The pupil stopped as if a large piece of shrapnel had struck him in the stomach. In a semi-lucid interval he managed to mutter "no sir" in weak denial. But he thought he would become petrified under the steady stare which Father Veitch turned upon him. When the essayist began to turn pale and the perspiration began to ooze out through him, the cleric withdrew his frown. The essay remained unread.

The death of Mrs. Hanrahan in the spring of 1879 evidently had an unsettled effect upon Capt. Hanrahan's work; for complaints began to come to Father Veitch regarding his school work, and the latter decided to replace him by his son.

_______________________

Tom Hanrahan Junior introduced new life into the old school. He has spent a number of years at St. Bonaventure's college and had made a name for himself as a prize winner in many subjects. Though the science of pedagogy formed no part of the college curriculum at that time, the graduates of these days were imbued with a love of disseminating their knowledge, and their enthusiasm could not fail to originate better methods of instruction.

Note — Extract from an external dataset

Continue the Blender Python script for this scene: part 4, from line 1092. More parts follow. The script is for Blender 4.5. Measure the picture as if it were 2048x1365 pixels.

Rev. Father Veitch had an efficient and zealous co-worker in young Hanrahan. The latter had just turned his eighteenth year. The school soon rose to the position of a training academy for the parish teachers. From the ends of the parish the teachers were gathered in for instruction under Hanrahan's tuition, where they acquired not only an enlarged knowledge of the school subjects but the best methods then known of imparting that knowledge to others. His connection as a teacher with King's Cove ended when in recognition of his ability, Bishop McDonald made him assistant to Mr. J. J. Wickham when the Harbour Grace Academy was opened in 1881.